George,
Sorry if I ruffled your feathers a bit, that, of course, was not my intent.
But I never quite understood how a architect could cater to a high handicapper, and what that specifically meant.
A handicap serves two purposes: to measure ability and to even out matches between two different skilled players. (Spare me the definitions for the former, the handicap has become used as such in the modern parlance, making it a de facto measure of ability).
The handicap is a reflection of the players ability to overcome the chief challenges of the golf course.
The chief challenges of the golf course are laid out by the course architect, and to an equal, but different extent, the course superintendent.
To say that the architect should cater to a higher handicap player, to me, indicates that the architect should change or modify the chief challenges of the game.
To me, this clashes with the idea that an archictect is charged with pulling the best golf course out of the terrain given.
I think the chief challenges of the course and the game are set in the site of the golf course and brought out by the architect. Sure, the architect has control as to which challenges are brought out, but "overthinking" the high handicapper's plight can, and probably has, lead to an oversimplification of golf courses and a lack of interest in design.
I grew up playing a municipal course called Five Ponds. As the name implies, water is everywhere (and only not present on two holes of the front nine, which we played ad nauseum). There are a bunch of forced carries involved at different points, and I suppose that during my high handicap days, I learned to get the ball in the air at all costs before anything else (Financial reasons, mainly).

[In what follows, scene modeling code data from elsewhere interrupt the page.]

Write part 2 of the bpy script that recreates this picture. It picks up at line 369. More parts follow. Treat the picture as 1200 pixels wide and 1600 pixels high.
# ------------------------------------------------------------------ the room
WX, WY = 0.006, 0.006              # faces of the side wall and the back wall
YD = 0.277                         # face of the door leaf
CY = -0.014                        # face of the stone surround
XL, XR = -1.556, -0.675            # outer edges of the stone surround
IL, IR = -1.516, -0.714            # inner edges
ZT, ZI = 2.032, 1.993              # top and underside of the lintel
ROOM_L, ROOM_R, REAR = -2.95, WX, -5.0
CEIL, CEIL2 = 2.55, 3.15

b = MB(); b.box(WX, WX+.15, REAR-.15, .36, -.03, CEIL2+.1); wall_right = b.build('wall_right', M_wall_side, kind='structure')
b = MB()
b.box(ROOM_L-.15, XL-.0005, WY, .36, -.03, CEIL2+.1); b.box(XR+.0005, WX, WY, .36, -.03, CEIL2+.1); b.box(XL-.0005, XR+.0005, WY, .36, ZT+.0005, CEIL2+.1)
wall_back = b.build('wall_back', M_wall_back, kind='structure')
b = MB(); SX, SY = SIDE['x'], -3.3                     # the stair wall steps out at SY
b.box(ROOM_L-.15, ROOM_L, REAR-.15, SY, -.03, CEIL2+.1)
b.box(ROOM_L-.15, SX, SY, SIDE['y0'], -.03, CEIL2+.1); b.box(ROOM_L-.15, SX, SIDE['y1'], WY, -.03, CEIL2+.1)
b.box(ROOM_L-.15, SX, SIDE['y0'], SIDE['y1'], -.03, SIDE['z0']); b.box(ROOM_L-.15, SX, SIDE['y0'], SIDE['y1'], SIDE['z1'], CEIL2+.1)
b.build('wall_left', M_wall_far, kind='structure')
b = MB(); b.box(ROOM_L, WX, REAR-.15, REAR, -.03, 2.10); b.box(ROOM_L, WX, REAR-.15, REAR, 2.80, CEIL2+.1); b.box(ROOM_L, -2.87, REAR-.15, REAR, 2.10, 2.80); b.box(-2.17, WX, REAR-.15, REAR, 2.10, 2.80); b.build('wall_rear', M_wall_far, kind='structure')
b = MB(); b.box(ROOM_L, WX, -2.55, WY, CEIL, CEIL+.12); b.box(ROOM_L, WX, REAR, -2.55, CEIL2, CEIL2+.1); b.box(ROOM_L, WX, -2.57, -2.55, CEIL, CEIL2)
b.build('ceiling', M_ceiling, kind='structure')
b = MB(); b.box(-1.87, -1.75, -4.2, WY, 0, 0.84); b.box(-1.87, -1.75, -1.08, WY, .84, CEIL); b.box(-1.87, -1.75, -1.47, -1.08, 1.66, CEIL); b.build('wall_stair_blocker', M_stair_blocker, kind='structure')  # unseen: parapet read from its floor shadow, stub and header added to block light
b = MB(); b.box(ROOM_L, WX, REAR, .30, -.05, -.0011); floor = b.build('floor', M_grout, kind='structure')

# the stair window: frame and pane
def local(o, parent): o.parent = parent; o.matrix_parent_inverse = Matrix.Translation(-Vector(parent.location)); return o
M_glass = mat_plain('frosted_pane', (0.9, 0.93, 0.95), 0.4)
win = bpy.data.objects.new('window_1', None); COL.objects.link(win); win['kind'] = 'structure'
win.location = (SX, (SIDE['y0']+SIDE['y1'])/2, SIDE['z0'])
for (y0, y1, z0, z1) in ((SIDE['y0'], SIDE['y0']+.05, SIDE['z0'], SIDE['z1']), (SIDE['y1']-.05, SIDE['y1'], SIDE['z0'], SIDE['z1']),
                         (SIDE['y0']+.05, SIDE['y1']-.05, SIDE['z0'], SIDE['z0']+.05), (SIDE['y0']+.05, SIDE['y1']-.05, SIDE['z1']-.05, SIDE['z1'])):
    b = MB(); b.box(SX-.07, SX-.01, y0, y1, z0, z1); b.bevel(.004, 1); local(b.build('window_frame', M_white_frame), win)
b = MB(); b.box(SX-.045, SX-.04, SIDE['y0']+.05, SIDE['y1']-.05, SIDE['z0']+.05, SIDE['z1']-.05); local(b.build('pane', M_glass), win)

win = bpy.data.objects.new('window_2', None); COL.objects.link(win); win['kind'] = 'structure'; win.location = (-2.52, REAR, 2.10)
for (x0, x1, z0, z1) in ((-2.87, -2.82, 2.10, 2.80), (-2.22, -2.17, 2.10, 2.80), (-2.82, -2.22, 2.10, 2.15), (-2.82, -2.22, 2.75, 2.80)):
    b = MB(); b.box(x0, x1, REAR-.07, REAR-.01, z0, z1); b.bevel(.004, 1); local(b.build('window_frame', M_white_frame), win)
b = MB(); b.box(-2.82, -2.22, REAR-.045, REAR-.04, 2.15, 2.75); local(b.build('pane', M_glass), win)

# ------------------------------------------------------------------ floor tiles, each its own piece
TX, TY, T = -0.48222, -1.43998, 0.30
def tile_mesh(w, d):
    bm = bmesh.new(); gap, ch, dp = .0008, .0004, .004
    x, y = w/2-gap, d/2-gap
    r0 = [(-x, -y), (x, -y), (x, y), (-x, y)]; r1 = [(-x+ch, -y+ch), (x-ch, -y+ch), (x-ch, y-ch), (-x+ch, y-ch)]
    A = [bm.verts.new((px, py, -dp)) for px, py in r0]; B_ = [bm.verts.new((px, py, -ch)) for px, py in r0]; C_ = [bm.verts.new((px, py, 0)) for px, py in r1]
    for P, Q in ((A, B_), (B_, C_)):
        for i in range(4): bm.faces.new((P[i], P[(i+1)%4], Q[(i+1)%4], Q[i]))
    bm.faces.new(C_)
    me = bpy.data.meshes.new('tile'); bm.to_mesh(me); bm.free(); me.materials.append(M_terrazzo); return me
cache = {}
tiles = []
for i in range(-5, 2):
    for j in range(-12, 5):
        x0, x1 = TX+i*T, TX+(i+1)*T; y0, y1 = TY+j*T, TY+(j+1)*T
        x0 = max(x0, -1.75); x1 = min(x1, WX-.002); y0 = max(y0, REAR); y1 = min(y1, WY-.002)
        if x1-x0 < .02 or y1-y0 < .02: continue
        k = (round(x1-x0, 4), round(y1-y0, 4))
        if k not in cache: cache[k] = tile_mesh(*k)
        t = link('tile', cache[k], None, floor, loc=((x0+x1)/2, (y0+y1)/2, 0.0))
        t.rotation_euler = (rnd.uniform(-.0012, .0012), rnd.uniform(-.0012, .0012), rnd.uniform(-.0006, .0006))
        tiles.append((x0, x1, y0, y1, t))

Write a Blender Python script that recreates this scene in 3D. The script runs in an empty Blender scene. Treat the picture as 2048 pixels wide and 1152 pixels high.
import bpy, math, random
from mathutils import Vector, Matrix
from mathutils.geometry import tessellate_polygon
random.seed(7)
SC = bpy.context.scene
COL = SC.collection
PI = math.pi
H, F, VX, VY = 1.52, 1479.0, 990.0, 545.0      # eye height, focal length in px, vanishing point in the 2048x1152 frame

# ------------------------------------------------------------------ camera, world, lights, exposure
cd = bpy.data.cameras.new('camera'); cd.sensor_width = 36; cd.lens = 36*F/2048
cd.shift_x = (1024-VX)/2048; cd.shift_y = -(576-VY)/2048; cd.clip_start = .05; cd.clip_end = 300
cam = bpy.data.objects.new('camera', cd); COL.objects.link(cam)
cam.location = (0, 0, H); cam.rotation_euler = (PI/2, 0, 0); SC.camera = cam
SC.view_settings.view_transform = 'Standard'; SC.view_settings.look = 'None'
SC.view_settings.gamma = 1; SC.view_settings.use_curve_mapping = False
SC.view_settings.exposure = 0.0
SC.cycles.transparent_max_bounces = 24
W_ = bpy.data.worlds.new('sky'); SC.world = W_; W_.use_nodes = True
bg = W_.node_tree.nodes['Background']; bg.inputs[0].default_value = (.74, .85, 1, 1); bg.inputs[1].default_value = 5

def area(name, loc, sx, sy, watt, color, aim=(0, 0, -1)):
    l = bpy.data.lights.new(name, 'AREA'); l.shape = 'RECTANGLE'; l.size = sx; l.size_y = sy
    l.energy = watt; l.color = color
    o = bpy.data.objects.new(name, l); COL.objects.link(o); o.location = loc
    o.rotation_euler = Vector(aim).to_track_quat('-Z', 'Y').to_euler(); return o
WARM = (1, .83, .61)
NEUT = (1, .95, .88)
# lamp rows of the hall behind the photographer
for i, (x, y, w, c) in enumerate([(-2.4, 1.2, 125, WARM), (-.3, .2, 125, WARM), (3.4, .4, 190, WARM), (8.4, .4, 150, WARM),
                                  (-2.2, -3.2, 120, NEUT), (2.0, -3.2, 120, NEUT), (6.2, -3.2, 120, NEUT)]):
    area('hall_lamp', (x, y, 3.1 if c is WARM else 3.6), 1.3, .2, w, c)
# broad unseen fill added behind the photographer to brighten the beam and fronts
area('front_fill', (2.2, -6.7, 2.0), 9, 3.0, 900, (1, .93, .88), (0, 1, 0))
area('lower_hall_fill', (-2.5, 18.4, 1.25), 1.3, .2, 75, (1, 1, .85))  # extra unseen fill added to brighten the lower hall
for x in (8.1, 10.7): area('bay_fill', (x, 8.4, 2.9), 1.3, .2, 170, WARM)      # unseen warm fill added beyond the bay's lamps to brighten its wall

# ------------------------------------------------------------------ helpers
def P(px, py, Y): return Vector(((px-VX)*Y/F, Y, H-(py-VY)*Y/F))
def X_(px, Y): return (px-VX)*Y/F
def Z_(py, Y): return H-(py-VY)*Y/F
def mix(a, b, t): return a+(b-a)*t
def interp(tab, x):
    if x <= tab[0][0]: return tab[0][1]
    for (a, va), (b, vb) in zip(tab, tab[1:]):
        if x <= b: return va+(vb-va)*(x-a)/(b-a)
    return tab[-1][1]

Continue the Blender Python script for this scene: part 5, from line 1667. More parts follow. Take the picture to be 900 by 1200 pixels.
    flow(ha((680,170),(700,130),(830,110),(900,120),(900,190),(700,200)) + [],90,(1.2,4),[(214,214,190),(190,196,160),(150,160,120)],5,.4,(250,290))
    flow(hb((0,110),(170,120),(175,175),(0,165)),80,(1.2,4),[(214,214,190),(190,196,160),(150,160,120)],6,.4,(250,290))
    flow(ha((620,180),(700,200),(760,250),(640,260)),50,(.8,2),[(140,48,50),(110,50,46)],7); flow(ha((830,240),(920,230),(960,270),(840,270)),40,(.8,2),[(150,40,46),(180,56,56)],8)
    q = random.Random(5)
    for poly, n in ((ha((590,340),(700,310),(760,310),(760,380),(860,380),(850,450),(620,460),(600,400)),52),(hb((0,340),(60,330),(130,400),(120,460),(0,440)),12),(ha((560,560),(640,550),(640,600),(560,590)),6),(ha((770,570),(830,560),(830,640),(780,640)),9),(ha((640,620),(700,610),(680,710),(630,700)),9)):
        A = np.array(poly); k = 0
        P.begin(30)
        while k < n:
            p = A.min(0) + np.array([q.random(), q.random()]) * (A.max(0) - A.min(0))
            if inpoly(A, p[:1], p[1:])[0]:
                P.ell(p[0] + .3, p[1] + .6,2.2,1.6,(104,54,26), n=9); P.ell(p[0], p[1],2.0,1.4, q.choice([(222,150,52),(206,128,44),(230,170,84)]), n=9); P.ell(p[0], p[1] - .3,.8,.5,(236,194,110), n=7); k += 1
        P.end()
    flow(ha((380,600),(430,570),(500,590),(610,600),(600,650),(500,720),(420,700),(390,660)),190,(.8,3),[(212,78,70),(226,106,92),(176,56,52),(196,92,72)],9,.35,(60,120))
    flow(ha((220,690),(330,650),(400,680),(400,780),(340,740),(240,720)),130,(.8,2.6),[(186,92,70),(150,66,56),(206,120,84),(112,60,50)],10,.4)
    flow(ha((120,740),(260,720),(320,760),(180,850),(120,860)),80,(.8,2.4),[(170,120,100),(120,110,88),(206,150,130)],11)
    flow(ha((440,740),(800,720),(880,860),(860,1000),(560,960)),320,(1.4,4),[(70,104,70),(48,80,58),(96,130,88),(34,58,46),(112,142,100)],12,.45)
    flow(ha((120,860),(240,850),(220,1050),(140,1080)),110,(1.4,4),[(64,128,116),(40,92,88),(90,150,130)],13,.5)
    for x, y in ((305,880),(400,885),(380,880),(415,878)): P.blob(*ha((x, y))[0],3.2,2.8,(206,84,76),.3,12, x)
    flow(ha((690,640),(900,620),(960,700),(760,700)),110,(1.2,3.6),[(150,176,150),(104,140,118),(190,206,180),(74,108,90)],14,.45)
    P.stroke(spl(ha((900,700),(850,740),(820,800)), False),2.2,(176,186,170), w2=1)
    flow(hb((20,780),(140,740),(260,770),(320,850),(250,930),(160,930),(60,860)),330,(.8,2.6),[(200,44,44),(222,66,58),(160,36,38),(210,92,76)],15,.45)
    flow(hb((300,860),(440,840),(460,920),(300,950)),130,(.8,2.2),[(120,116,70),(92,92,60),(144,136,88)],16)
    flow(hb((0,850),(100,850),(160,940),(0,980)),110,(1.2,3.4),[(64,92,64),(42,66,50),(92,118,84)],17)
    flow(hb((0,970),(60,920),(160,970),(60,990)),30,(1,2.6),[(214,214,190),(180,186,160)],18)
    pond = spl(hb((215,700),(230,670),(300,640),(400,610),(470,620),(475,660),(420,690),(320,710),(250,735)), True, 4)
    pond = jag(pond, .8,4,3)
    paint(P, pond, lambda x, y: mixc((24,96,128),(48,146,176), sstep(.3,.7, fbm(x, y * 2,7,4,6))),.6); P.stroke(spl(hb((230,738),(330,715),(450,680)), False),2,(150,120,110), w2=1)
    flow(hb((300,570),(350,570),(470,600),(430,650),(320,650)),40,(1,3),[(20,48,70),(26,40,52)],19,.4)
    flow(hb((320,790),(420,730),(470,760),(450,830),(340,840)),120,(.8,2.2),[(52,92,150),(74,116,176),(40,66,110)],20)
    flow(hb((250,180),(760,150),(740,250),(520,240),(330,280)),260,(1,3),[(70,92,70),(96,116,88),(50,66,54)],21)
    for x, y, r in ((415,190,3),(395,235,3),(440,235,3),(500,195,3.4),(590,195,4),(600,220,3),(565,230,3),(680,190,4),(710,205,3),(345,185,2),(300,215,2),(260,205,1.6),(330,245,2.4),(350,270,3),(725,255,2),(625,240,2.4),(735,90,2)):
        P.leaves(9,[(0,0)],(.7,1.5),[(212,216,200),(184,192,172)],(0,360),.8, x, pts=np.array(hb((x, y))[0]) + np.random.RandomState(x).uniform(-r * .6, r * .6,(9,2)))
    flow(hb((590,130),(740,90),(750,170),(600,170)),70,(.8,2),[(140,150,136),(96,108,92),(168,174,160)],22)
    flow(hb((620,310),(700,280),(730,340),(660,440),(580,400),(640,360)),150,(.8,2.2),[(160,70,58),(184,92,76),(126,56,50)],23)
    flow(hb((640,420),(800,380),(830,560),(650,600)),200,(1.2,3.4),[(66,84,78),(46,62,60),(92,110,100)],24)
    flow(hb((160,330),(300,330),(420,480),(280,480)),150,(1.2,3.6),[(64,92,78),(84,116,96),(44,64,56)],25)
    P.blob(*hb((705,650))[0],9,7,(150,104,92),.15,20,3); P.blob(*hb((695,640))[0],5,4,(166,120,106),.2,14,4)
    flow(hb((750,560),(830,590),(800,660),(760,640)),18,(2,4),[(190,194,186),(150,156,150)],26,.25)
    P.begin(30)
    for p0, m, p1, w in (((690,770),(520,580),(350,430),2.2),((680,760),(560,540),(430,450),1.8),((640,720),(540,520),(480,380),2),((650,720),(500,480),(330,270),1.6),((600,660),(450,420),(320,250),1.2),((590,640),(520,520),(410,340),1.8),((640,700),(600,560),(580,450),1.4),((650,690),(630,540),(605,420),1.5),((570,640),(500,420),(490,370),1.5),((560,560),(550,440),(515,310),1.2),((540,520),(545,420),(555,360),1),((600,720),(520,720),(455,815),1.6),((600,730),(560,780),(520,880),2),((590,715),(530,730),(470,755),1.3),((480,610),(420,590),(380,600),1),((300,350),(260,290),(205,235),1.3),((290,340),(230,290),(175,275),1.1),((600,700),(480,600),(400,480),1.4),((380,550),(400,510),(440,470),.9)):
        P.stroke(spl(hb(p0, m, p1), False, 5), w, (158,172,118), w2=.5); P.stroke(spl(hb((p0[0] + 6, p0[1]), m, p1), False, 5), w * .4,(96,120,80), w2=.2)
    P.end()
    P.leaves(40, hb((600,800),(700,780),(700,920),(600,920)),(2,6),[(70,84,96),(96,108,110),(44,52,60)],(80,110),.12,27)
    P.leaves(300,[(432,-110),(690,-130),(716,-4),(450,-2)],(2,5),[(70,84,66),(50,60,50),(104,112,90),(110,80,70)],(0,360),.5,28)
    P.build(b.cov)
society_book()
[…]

I've brought a few golfers under my tutelage from the 130 to 100 range by showing them some basic course management and by telling them to grind out EVERY putt. It's amazing the confidence you build by suddenly realizing that two or three putts on a green is more-than-likely. That idea transcends their whole game.
I'd be eager to see how higher handicap players at Pine Valley fair.
"I remember that when I visited that truly magnificent and truly terrifying course, Pine Valley, I remarked to one of my hosts that if the club had any members who were rather old or fat or unskillful, they must find very hard work. He scouted the notion and declared that such members were proud as a peacock and as happy as sand boys if they went around in 115 in place of their normal 120. That seems to show that in Philadelphia, at any rate, the poorer golfers are not poot in the manly virtures."